Print verbatim the opening line of the material and every subsequent line through the one containing "COL = SC.collection".
═════ STORED DATA
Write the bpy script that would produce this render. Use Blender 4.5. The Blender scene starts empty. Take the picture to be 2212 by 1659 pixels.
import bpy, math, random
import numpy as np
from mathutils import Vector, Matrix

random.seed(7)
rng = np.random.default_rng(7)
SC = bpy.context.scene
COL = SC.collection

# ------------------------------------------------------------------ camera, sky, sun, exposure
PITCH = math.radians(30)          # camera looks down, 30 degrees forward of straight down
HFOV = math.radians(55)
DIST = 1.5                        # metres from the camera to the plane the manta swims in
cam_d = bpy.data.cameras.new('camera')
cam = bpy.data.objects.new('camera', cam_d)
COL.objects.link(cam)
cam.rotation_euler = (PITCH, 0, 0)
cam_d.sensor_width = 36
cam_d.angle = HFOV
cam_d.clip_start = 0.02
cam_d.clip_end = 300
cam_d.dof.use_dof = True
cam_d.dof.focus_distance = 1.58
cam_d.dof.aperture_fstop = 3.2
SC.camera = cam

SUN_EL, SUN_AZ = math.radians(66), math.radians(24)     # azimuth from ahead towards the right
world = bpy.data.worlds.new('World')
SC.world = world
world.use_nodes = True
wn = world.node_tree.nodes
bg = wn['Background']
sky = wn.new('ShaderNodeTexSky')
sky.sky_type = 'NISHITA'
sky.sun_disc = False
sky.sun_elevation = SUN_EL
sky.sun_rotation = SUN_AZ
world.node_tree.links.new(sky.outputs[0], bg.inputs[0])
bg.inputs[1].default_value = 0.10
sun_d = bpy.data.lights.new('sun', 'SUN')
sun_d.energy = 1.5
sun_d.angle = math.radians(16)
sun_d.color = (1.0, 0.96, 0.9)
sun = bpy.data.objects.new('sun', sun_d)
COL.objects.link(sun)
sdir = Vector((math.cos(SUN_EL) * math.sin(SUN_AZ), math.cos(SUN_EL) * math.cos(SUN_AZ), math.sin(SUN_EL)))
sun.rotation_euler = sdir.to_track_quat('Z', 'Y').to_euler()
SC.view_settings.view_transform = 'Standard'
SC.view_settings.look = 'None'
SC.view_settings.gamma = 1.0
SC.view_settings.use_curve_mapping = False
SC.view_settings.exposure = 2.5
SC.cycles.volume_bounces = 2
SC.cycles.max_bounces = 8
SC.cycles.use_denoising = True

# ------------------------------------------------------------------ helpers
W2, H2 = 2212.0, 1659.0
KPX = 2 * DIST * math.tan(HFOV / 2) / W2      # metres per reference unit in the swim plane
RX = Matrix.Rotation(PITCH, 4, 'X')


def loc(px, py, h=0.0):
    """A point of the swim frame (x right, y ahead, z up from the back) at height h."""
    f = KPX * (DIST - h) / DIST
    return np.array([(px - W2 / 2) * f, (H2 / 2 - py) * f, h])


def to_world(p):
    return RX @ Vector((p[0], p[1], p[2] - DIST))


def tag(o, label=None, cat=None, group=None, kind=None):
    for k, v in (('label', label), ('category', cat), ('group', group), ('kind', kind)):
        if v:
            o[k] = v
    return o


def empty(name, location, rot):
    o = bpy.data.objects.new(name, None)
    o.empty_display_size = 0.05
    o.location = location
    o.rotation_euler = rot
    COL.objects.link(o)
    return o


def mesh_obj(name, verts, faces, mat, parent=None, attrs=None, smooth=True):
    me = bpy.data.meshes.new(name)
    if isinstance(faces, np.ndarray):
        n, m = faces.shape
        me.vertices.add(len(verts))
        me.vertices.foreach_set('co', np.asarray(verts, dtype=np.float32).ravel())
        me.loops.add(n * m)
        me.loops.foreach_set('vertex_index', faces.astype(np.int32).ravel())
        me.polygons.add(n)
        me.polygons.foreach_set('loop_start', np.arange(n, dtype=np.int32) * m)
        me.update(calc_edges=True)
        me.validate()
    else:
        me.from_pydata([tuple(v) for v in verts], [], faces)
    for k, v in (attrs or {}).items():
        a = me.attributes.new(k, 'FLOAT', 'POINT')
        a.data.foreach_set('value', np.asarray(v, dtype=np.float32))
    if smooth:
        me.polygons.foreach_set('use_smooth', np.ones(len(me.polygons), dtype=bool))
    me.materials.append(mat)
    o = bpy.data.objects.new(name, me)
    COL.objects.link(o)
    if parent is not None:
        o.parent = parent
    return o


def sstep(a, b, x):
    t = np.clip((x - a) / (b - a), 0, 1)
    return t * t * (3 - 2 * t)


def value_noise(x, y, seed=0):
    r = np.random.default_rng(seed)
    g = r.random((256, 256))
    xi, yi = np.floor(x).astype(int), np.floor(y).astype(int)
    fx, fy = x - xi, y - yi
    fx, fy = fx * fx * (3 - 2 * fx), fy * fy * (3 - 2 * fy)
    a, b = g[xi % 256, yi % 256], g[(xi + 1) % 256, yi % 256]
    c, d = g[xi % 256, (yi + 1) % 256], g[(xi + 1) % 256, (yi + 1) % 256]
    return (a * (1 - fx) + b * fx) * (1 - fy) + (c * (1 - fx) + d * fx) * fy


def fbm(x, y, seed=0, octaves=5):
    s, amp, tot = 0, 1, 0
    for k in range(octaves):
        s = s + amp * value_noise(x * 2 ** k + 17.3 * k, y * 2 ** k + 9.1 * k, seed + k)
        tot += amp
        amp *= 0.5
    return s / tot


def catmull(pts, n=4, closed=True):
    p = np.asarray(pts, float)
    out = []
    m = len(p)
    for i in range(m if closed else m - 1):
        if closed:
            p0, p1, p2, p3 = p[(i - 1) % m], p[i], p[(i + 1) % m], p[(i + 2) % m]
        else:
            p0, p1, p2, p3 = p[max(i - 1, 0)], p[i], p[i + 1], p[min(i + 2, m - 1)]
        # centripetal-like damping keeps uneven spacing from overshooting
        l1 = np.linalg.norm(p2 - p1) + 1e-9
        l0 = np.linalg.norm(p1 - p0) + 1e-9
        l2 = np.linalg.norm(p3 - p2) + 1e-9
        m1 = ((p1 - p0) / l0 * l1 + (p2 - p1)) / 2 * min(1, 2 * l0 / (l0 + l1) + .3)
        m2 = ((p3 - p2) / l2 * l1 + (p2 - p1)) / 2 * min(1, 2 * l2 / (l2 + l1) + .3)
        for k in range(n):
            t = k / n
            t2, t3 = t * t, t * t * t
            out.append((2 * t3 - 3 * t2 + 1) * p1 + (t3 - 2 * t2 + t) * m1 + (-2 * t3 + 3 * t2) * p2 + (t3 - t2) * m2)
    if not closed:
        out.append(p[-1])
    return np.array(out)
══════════
- **SOLVED EXERCISE**
Write the bpy script that would produce this render. Use Blender 4.5. The Blender scene starts empty. Take the picture to be 2212 by 1659 pixels.
import bpy, math, random
import numpy as np
from mathutils import Vector, Matrix

random.seed(7)
rng = np.random.default_rng(7)
SC = bpy.context.scene
COL = SC.collection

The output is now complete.